As ever with mystery films, even a docu-mystery film like this that seeks to scrutinise hard evidence, the journey ends up being more fulfilling and insight-reaping than the outcome. Russian on their mother Svetlana’s side, their maternal grandparents Constantin Kotchetkov and Lilly Kotchetkov become fully fledged characters in this film despite never appearing on screen in person. Their own parents fled the Bolshevik Revolution, but the family became quickly ensconced in Paris’s Russian community during the occupation and its aftermath. Rediscovered correspondence offers a row of potential smoking guns: was Constantin recruited to join the International Brigades in the Spanish Civil War? And what of Lilly’s close relationship with a confirmed German double agent operating in Vichy Paris?
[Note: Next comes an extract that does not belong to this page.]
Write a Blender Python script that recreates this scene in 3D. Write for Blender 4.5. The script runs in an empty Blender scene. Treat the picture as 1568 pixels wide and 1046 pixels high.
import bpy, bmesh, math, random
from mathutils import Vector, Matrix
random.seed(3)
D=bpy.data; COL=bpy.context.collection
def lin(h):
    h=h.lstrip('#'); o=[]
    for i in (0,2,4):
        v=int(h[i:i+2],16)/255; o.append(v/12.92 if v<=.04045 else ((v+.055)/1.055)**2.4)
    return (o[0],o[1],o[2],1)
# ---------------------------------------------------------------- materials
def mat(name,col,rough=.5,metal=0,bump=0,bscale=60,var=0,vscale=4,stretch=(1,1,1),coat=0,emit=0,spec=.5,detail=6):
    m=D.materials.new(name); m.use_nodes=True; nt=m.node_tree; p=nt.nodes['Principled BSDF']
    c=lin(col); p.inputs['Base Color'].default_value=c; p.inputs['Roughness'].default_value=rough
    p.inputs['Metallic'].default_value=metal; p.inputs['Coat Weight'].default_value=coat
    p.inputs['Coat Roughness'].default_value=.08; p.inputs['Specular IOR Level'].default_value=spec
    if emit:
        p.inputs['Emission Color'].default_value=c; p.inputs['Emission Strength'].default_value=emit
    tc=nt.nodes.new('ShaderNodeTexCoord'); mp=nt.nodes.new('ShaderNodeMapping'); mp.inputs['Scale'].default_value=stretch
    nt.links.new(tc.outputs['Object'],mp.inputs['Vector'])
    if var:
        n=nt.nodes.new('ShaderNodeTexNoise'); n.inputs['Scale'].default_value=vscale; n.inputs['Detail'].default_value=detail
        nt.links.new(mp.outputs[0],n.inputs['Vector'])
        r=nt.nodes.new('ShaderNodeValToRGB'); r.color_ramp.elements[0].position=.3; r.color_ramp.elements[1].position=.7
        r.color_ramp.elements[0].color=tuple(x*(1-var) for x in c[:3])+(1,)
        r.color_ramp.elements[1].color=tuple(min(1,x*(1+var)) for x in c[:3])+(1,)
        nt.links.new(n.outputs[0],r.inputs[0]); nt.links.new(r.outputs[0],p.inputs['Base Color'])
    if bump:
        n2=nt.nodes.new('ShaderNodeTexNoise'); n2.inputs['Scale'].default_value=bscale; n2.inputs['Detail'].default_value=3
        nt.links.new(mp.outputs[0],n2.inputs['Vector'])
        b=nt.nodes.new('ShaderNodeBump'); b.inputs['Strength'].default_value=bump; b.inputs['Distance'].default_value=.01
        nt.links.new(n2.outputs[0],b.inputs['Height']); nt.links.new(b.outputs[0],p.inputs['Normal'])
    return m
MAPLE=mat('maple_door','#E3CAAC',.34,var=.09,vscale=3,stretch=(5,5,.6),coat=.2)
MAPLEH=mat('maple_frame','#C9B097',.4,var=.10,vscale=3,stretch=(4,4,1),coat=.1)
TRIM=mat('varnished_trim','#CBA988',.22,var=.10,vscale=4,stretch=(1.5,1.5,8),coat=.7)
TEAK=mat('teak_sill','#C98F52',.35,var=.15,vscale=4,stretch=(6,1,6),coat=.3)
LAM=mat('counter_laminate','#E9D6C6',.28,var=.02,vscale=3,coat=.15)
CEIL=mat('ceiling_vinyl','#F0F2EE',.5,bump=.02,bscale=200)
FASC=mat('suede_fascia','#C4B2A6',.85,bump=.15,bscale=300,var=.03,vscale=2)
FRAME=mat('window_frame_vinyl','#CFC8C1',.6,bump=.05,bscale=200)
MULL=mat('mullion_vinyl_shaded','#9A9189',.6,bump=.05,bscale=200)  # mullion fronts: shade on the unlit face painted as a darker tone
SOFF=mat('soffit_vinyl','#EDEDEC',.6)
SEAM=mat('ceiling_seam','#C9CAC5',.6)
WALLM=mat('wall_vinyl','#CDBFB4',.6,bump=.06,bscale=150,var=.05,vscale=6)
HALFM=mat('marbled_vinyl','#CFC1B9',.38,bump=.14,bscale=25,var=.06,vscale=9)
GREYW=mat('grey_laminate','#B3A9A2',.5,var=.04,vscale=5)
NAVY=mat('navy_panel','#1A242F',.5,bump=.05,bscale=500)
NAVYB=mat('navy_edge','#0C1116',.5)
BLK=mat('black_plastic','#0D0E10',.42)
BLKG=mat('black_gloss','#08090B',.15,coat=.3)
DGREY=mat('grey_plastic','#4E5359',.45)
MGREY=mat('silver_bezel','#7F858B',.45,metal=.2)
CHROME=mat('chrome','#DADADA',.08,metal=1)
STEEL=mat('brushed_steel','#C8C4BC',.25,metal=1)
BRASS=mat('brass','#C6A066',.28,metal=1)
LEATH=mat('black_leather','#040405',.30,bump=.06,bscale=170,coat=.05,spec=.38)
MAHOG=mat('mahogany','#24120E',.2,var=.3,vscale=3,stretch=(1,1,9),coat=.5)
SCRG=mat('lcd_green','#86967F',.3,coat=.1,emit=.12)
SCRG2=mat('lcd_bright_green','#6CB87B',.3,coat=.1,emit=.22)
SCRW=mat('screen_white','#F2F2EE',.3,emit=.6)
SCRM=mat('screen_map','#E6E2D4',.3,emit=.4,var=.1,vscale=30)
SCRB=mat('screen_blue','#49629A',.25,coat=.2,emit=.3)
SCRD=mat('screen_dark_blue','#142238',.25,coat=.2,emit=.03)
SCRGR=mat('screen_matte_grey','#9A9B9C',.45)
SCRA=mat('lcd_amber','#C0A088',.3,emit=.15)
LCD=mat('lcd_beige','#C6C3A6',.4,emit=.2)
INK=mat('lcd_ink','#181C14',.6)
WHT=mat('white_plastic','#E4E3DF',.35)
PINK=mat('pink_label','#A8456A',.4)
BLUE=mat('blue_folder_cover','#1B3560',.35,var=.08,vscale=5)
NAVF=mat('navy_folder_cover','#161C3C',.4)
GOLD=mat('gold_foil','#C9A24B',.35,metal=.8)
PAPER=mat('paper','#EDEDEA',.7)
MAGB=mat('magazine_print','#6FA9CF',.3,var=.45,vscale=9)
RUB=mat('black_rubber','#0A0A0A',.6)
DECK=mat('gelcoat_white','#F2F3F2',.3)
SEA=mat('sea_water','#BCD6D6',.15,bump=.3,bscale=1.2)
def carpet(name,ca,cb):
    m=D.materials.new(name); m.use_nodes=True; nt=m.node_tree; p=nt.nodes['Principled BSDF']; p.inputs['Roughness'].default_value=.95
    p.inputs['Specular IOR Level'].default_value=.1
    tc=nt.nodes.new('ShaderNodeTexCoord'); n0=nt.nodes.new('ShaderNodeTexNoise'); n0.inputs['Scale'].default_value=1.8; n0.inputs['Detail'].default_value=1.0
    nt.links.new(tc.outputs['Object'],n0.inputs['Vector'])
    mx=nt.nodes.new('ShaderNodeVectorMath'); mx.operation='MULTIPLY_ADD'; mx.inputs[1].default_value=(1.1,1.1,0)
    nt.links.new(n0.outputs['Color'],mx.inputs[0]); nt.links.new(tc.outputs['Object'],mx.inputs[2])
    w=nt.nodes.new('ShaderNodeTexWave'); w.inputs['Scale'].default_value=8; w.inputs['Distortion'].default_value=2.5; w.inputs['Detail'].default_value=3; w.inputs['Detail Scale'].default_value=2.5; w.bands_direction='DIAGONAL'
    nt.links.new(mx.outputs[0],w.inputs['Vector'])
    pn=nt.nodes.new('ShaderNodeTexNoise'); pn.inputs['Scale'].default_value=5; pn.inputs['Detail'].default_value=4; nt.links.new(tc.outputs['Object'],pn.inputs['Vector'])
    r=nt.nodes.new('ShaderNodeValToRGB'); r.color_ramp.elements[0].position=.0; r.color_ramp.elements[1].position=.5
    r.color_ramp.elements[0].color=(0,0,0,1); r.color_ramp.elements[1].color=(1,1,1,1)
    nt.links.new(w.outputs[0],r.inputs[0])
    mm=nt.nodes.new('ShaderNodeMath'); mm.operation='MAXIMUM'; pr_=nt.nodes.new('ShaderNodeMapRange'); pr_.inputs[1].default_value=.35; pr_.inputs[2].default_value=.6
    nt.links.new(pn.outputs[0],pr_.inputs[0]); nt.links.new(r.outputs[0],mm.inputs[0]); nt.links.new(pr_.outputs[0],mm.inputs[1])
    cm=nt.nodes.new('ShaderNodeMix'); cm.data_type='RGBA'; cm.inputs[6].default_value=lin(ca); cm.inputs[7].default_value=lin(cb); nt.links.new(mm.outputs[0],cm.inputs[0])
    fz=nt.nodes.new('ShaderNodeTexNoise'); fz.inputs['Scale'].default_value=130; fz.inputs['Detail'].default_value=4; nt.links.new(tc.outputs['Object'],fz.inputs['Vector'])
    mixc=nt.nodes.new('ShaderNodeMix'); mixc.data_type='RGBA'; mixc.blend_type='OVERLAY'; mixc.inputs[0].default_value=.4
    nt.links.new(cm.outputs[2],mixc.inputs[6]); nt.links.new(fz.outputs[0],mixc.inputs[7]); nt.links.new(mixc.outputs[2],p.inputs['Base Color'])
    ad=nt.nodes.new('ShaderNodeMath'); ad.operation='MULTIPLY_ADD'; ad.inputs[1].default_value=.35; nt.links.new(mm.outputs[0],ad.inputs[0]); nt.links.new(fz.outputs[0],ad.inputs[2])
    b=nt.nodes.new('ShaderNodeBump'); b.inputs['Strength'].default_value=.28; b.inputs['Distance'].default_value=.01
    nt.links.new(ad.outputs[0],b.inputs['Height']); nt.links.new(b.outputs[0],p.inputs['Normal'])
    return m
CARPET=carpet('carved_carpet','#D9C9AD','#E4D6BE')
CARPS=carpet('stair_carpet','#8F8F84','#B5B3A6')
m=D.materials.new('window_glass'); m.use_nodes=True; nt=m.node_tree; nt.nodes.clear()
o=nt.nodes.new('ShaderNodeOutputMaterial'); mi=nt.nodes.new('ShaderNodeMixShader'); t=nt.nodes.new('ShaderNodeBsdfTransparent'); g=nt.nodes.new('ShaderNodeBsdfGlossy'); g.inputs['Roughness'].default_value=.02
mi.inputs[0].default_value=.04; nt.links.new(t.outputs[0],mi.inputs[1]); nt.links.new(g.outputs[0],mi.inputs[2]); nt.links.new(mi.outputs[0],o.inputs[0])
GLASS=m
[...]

All of this comes to a head when the family, with their mother and Aunt Nina in tow, were deported from France back to Russia in 1948.

In a very tidy segue, My Dear Spies blooms into a beautifully shot travelogue film, as the Léons journey through modern-day Kirov and Moscow, following the steps of their elders. Conversations with friends and associates of their family fill in the details, and requests for information from the archives of French and especially Russian intelligence are mysteriously denied. What do they have to hide? This is interesting to compare with historic intelligence operations in the USA and the UK, where declassified documents are finally becoming publicly available.

Whilst true catharsis in their search is frustrated, Léon’s work in My Dear Spies deepens to become a story of the complexity of family ties, stranded between two geographic poles – which many of us can relate to, even if our ancestors were never in the service of the KGB or MI6. As Tolstoy’s maxim about unhappy families increasingly seems clichéd, here is a film where every detail makes us want to lean in, and consider the similar parallels and elisions in our own backstories.

My Dear Spies was produced by Vladimir Léon for Les Films de la Liberté and Jean-Marie Gigon for SaNoSi Productions, both of France. SaNoSi Productions is also the sales agent.